About thirty miles shy of the Ohio border the freeway was backed up for as far as I could see, traffic totally immobilized. After filling up my water bottle (from the reserve I carry) I checked the map and saw that there was a secondary road paralleling the freeway a couple of miles to the south. I rode up a few hundred yards on the shoulder and executed a u-turn, got off on the next exit and proceeded towards that road. Quite a number of folks appeared to have figured it out and at the second town along the road the traffic here started to back up. At the first opportunity I turned back towards the freeway, figuring that having traveled a few miles I should have been clear of the accident that caused the backup. I was wrong, turned around to get back into the town I had just left only to find that the backup was worse than I had left it. I pulled over checked the map for another road, found one north of the freeway and headed for that and this time had more luck. Twenty minutes later I was back on the freeway and clear of the accident. All that screwing around cost me an hour that would have put me within spitting distance of Columbus.

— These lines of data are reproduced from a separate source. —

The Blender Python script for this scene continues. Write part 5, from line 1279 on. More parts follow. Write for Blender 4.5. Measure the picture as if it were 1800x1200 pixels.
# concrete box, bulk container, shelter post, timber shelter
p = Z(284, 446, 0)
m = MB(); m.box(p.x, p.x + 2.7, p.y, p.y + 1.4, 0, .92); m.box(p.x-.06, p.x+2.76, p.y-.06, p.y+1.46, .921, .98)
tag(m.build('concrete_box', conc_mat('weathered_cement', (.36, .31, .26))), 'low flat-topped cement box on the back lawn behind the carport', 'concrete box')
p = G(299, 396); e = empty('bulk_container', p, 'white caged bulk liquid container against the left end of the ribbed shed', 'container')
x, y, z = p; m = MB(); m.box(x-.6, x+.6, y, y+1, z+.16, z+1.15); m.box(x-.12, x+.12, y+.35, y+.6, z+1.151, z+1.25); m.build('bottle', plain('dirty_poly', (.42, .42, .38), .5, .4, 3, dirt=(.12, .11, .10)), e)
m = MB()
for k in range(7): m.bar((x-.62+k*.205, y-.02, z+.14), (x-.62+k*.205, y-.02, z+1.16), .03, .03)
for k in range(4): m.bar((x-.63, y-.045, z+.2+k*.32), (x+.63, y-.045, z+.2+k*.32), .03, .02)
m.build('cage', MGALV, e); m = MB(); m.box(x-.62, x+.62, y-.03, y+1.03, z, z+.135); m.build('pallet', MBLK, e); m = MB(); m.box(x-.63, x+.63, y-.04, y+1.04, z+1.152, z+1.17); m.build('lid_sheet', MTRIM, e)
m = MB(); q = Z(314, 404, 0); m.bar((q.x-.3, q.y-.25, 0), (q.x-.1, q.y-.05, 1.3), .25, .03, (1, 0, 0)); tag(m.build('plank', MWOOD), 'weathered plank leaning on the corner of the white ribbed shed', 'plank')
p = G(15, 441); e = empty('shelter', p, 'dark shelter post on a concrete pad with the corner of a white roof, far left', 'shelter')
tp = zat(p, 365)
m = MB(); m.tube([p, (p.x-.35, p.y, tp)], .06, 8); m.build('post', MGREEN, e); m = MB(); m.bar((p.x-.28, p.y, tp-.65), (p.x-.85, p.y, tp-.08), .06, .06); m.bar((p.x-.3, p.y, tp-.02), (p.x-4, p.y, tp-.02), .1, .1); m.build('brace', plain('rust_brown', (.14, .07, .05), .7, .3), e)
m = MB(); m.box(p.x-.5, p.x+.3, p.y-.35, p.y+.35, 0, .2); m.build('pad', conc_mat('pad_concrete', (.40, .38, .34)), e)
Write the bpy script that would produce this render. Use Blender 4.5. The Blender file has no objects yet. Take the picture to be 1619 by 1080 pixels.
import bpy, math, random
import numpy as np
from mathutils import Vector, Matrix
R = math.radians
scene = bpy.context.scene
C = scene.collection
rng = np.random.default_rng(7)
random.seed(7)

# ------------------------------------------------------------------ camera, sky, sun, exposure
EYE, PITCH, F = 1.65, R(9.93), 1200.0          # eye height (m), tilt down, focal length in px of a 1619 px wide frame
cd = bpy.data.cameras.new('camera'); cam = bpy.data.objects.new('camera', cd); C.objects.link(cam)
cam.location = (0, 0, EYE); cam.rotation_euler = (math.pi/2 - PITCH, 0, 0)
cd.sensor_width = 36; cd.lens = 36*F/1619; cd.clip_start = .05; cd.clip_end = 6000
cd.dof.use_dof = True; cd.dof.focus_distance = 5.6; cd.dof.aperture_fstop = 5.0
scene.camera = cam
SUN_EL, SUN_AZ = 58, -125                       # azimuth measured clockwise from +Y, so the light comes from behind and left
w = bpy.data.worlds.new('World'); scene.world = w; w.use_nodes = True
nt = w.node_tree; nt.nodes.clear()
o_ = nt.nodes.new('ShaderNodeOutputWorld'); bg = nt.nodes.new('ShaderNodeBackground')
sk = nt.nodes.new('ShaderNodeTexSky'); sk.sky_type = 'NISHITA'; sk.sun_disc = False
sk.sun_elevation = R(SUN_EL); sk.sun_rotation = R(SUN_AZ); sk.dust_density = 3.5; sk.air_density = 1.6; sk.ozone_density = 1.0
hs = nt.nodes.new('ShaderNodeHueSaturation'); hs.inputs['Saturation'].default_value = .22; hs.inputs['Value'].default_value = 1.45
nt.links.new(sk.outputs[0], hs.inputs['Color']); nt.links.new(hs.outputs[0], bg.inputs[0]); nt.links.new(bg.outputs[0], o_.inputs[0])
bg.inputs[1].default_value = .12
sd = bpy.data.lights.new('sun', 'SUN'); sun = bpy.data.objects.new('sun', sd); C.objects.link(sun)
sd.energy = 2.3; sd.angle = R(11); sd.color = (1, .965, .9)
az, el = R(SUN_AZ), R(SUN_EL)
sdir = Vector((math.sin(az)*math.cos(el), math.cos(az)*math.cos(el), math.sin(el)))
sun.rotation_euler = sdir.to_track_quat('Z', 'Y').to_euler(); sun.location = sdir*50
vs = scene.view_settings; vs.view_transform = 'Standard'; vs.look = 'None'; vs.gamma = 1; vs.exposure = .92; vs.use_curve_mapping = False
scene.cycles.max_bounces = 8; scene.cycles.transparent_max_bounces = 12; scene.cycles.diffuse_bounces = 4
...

I was tired, hot, hungry and frustrated so I rode until the bike was close to empty, an event that came up just east of Dayton, and, conveniently, there was a Cracker Barrel just down the road from the gas station so I fuelled both the bike and myself. Had it not been for the accident I would have arrived home at a decent enough hour to have waited to eat a late dinner here. As it was, the hour spent trying to work around the wreck and the hour getting dinner and gas delayed my arrival until close to 10:00 pm and I pretty much unloaded the bike, cleaned up a little, poured a well-earned drink and called it a day.

Although my bike is quiet and I sit behind a large faring and a huge windshield I still ride with ear plugs. After having spent well over 90% of my awake time over the past week with ear plugs, normally only removing them at gas stations or rest breaks on some remote road or view point, it took a day or so to adjust back to the world. We live in a world with lots and lots of aural bombardment! I was tempted to go back to the quiet peaceful world of ear plugs.

Another adjustment I had to make was normal human interaction. On the road, your interaction is an exchange – information for information or money for service (food, hotel, drinks) but once you get home you have pick up your mail, go to the grocery store, stop by the motorcycle dealer to schedule service and run other errands. Also, most of the riding having been done either on the highway or remote back roads, getting back to a more urban setting and dealing with traffic was a little tough – two or three cars an hour in New Mexico to thirty cars ahead of you in Cleveland, yikes!

Even though it didn’t go as anticipated, the last day on the road was a good day and a good end to an awesome vacation. Thank you so much for taking the time to look at my blog and I hope you find some of the stories interesting and enjoy the photos.